Prompt>
From the listing below, copy only the lines running from the line that contains "TA = [tree_meshes(260" to the line that contains "TBARE = [tree_meshes(270", both included.
--- Source excerpt ---
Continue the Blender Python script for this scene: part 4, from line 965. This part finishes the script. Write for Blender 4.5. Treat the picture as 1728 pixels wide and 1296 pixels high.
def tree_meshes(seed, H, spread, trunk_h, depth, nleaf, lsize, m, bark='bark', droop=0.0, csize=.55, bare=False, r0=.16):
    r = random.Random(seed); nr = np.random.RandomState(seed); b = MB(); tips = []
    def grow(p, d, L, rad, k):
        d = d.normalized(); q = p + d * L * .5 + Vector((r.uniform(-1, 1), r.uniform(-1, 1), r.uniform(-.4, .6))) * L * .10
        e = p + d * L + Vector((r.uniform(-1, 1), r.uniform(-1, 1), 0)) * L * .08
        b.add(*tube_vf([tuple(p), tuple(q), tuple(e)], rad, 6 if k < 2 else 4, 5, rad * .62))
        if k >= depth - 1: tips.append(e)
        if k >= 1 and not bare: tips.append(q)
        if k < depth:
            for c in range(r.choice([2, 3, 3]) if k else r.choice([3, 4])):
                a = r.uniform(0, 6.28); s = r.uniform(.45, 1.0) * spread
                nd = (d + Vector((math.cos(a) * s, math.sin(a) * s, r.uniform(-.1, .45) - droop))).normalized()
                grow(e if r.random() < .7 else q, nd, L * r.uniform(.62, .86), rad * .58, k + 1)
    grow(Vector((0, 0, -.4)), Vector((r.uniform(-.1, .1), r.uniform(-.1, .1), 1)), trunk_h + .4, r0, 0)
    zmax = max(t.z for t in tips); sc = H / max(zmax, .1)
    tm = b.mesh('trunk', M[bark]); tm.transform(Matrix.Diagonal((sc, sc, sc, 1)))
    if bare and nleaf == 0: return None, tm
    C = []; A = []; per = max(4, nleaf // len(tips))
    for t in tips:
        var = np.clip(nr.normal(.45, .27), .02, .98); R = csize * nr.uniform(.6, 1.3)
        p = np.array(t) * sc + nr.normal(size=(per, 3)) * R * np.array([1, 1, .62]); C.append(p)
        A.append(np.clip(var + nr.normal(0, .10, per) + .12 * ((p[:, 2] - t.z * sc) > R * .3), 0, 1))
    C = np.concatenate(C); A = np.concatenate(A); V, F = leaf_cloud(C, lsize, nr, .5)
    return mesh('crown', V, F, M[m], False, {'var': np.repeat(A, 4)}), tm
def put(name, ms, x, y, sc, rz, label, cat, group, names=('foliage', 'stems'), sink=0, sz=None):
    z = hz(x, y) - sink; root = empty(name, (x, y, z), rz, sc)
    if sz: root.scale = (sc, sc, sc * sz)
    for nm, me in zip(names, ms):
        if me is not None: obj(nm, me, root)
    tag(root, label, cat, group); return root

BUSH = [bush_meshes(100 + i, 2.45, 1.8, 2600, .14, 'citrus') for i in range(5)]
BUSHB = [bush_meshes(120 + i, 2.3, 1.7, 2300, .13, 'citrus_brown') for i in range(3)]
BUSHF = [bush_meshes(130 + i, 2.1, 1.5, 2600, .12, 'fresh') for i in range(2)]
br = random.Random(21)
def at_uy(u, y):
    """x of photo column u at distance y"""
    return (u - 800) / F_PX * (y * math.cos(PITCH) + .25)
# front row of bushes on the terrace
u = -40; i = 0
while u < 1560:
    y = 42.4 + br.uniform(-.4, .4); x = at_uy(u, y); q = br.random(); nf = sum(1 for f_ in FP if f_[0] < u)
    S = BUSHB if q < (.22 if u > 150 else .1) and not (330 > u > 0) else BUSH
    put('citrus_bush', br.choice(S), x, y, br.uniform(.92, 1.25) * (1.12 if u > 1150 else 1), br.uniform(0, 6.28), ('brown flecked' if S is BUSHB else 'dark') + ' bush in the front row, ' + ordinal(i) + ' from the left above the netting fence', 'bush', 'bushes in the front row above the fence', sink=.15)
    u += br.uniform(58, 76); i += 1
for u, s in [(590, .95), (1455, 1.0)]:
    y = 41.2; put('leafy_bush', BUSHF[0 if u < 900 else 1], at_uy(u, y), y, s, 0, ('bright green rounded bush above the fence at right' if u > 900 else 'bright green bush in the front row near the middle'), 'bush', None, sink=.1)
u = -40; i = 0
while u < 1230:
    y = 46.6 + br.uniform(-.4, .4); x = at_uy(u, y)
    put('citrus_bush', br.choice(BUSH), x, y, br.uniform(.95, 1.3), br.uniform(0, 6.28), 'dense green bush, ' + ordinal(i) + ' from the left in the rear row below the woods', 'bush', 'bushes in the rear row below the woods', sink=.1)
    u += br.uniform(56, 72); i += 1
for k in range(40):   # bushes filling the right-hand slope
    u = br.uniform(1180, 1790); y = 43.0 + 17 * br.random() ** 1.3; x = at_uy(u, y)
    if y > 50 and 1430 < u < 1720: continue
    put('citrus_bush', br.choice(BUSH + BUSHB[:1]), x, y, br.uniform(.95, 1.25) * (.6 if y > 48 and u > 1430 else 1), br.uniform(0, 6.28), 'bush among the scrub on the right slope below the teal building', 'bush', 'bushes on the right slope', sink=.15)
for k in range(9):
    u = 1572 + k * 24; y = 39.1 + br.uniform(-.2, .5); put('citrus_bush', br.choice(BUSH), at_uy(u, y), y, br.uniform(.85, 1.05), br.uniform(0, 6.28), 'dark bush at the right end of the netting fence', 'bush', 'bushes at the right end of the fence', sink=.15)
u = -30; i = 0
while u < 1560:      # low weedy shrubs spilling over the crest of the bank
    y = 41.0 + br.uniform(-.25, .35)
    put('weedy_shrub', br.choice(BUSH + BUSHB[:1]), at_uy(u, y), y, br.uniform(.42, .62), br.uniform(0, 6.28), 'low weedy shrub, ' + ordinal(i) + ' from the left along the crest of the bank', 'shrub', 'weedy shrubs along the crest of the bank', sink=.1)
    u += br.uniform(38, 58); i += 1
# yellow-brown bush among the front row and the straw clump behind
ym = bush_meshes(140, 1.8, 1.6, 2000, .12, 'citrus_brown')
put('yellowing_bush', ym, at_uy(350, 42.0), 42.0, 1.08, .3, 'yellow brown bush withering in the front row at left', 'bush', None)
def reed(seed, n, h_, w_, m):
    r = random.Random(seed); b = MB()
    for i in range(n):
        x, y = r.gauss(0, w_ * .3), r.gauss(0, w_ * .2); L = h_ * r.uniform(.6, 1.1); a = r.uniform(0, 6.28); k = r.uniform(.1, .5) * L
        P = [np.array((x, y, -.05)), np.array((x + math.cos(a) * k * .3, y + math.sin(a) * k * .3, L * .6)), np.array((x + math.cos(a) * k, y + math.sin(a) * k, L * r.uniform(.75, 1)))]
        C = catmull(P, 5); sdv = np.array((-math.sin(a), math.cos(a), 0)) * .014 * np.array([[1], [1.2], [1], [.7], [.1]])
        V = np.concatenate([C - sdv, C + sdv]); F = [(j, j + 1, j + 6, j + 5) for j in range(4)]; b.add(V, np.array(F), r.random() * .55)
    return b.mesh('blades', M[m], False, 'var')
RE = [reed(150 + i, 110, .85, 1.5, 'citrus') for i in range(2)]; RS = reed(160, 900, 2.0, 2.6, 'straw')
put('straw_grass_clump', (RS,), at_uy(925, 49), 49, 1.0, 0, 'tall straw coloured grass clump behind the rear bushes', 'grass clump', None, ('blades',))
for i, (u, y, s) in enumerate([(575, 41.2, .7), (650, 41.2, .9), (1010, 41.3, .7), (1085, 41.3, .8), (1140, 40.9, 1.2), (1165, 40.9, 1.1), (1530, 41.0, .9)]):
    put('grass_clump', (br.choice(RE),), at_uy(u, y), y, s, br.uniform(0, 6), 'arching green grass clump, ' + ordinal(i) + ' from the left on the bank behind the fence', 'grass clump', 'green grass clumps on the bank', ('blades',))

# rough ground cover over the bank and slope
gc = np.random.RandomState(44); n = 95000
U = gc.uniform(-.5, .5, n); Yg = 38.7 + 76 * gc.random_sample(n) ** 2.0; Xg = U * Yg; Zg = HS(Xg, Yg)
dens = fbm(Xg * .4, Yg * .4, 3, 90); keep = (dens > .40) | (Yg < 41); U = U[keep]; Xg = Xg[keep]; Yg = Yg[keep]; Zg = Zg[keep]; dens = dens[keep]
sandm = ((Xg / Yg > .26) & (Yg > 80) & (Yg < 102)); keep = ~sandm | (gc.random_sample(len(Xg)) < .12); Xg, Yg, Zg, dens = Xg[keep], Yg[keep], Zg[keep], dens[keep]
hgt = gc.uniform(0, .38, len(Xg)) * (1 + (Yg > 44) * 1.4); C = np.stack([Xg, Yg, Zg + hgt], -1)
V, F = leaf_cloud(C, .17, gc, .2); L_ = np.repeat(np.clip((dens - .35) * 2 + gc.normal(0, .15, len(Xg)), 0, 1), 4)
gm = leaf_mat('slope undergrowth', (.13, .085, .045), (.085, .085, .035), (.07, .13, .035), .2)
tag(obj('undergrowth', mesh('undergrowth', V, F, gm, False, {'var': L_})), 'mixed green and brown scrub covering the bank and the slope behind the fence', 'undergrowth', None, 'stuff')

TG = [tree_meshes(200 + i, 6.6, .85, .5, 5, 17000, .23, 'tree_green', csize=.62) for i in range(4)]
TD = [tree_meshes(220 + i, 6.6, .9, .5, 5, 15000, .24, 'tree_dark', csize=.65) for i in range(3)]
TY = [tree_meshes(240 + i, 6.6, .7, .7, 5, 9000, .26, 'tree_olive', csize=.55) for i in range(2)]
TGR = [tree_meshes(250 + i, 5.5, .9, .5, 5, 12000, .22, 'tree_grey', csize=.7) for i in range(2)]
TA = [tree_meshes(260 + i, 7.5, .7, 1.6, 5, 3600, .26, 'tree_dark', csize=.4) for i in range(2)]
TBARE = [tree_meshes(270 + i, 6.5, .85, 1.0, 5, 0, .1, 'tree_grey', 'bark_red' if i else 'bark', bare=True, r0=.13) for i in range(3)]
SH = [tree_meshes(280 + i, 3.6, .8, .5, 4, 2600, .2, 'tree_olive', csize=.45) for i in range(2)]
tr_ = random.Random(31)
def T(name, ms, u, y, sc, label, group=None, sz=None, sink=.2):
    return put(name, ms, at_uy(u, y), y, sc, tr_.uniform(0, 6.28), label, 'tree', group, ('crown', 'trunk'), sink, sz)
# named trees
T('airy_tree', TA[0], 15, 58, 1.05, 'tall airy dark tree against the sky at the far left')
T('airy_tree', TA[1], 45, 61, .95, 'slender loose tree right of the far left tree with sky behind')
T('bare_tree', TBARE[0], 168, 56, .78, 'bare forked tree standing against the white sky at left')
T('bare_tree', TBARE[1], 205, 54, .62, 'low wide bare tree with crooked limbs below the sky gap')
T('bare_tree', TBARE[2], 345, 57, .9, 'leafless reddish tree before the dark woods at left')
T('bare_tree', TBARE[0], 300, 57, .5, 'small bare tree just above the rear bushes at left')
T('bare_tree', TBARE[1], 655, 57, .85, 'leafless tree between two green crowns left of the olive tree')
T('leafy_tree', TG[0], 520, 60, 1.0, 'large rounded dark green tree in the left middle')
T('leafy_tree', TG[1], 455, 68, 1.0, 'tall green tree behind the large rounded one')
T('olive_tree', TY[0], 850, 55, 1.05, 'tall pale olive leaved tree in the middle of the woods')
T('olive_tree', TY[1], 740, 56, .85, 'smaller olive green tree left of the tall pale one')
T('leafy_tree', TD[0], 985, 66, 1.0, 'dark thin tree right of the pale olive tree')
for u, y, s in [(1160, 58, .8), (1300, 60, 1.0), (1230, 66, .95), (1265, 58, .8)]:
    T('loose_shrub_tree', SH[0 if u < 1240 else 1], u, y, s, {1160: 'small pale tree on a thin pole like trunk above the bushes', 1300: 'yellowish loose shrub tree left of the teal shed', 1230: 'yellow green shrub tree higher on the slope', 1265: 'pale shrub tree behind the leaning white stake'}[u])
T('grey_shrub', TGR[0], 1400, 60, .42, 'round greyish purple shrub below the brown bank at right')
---
Response for this exercise>
TA = [tree_meshes(260 + i, 7.5, .7, 1.6, 5, 3600, .26, 'tree_dark', csize=.4) for i in range(2)]
TBARE = [tree_meshes(270 + i, 6.5, .85, 1.0, 5, 0, .1, 'tree_grey', 'bark_red' if i else 'bark', bare=True, r0=.13) for i in range(3)]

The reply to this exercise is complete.